In den Restaurants in der Neustadt am Vorabend hätte man für den Betrag vielleicht ein Glas Wasser bekommen. Wir streunten weiter durch die kleinen Gassen und Franzi holte sich wieder ein Eis am Stiel. Auch ein paar Sesambällchen holten wir uns noch als Nachtisch. Dann ging es in den Gedenkpark mit Gedenkhalle für Sun Yat-sen, der kurzzeitig der erste Präsident Chinas nach 2000 Jahren Kaiserreich war. Er stammte aus der Provinz Guangdong, in der wir uns nun befanden. Der Park war schick angelegt und der Eiskaffee kostete 4,50€. Wir pausierten hier etwas ehe es mit der Metro zurück zu unserem Hotel ging. Die Gedenkhalle hätte Eintritt gekostet und wir waren sowieso schon spät dran. Über WeChat kündigte Franzi unsere Ankunft an der Metrostation bei unserem Hotel an, aber leider fuhren sie erst los, als wir bereits angekommen waren. So mussten wir einige Minuten warten.
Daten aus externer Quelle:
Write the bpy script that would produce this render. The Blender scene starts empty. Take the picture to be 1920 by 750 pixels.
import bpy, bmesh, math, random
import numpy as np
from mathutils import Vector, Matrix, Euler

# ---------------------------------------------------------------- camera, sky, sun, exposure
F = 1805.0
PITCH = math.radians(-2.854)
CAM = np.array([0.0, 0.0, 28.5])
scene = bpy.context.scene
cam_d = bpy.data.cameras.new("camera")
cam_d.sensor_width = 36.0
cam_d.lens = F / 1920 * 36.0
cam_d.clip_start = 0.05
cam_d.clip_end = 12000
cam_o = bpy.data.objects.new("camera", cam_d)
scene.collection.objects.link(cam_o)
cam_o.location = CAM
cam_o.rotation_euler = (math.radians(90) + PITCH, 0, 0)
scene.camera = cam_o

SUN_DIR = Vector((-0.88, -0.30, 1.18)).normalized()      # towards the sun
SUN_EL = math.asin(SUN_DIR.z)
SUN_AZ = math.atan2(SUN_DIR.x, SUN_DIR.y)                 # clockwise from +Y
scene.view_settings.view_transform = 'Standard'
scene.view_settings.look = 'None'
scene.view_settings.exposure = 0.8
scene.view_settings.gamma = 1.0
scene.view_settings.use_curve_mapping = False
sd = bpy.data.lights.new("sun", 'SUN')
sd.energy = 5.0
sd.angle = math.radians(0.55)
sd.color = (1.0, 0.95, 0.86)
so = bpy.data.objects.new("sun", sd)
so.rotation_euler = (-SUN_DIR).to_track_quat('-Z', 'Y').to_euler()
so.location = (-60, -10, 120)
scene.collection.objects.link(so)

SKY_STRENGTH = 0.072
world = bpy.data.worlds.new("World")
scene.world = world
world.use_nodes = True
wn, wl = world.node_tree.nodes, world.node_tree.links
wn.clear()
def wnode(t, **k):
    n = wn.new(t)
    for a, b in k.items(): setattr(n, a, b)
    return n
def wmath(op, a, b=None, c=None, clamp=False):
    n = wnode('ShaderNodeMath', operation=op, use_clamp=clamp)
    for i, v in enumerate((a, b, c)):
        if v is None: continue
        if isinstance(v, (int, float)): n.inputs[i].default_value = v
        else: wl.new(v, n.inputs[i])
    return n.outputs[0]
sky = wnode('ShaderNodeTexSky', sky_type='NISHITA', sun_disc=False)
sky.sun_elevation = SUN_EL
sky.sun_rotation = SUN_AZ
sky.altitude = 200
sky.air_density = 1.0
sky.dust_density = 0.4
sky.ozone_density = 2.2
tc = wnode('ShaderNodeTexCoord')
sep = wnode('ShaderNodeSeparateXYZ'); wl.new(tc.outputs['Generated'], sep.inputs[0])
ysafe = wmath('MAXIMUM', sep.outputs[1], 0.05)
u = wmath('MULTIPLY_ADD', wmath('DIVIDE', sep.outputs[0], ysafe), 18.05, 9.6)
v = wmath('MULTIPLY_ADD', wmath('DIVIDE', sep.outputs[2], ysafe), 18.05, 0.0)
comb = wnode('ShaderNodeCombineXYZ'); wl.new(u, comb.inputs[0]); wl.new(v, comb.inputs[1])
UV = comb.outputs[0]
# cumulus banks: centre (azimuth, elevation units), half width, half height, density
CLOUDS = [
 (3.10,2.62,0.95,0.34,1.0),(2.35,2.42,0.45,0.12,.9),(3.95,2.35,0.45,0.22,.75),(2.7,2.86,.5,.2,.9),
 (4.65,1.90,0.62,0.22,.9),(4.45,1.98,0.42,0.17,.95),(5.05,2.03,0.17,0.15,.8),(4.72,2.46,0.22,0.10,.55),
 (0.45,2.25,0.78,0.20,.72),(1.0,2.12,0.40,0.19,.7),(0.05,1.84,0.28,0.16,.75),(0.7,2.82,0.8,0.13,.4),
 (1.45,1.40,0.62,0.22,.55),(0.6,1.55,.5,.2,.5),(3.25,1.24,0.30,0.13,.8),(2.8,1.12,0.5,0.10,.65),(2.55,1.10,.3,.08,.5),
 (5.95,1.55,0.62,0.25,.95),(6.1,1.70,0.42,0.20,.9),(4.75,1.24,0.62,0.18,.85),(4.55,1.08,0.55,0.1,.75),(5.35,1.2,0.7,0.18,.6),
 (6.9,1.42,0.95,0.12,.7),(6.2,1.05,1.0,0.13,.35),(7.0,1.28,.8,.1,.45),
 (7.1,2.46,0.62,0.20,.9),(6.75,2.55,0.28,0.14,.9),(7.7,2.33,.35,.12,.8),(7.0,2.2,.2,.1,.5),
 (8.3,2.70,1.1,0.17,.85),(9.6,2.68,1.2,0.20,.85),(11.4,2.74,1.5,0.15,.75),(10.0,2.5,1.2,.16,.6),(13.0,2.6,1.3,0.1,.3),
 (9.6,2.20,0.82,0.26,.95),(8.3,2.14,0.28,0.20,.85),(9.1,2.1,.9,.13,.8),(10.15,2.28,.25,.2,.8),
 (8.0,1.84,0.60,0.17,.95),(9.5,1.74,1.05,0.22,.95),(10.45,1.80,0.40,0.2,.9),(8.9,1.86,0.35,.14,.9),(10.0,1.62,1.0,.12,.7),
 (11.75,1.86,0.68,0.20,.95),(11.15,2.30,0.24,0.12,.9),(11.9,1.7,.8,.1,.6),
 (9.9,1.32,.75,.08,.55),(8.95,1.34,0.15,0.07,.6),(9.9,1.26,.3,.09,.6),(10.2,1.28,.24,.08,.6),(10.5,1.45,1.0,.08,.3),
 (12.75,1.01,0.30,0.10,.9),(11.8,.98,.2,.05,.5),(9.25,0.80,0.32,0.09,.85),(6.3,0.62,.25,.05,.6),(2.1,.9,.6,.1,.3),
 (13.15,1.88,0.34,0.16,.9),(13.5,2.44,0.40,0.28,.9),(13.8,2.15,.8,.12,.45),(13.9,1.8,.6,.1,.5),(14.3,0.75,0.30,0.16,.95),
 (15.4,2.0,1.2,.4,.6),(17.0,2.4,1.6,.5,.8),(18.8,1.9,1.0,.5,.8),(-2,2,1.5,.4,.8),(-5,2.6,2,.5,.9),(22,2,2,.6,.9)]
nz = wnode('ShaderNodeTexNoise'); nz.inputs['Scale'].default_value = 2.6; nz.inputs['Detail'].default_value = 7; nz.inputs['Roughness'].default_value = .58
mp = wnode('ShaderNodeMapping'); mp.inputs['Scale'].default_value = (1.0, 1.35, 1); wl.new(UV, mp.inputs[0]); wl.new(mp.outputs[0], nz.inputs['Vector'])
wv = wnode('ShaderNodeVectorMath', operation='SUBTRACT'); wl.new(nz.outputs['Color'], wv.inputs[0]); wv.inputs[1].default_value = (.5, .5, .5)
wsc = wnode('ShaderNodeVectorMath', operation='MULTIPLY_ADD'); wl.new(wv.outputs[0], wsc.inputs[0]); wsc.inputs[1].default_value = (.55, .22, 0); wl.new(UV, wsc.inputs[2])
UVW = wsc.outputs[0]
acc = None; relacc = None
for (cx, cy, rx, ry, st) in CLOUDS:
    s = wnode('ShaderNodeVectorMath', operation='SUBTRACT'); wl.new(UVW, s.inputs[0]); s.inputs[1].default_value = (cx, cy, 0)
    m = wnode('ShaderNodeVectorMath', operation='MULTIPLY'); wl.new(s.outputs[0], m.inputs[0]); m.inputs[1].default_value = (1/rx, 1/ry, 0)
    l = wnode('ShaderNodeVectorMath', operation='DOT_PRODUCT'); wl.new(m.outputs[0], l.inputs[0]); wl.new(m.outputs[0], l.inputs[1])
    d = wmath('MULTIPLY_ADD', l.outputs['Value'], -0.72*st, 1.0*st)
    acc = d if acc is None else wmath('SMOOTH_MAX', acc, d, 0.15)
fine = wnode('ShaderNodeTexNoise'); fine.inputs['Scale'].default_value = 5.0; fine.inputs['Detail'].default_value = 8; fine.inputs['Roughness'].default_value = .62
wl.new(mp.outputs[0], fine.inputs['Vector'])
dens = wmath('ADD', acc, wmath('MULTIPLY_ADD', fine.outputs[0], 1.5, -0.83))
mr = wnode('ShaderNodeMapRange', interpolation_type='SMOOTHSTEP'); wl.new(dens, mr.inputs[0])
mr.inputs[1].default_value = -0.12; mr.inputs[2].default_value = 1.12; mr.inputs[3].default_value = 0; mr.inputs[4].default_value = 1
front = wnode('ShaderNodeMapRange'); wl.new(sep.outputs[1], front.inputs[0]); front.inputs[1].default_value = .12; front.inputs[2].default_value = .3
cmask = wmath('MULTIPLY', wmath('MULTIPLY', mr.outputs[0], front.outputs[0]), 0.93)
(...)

Glücklicherweise hatten sie wie abgesprochen bereits unser Gepäck dabei, so dass wir nicht erneut hin und herfahren mussten. Wir verabschiedeten uns von der freundlichen Gastgeberin und stiegen erneut in die Metro. In der leeren Station hätten wir ein bisschen Geld sparen können, wenn unsere Gastgeberin uns das Gepäck über die Sicherheitsschranken gehoben hätte, aber das hätte das ansonsten betätigungslose Sicherheitspersonal vermutlich nicht so lustig gefunden und unterbunden.
So kauften wir uns ein letztes Ticket zum Südbahnhof und chillten dort noch etwas in der riesigen Wartehalle im dritten Stock. Ich wurde schon nervös aber nach dreißig Minuten kehrte Franzi mit einem weiteren Eislatte in meinem Becher zu unserem Gepäck und mir zurück. Kurz danach ging es dann zu den Check-In Schleusen und dann runter aufs Gleis und in den Zug nach Kaiping. Guangzhou hat mir sehr gut gefallen. Es hat tolle Ecken und bestimmt noch viel mehr Orte zum Entdecken. Ich könnte mir auch vorstellen hier vorübergehend zu leben, sofern es nicht in einem der unzähligen, gleichaussehenden Wohntürme ist, die wohl die Hauptlösung sind um Obdachlosigkeit in einem Land mit über einer Milliarde Menschen zu minimieren.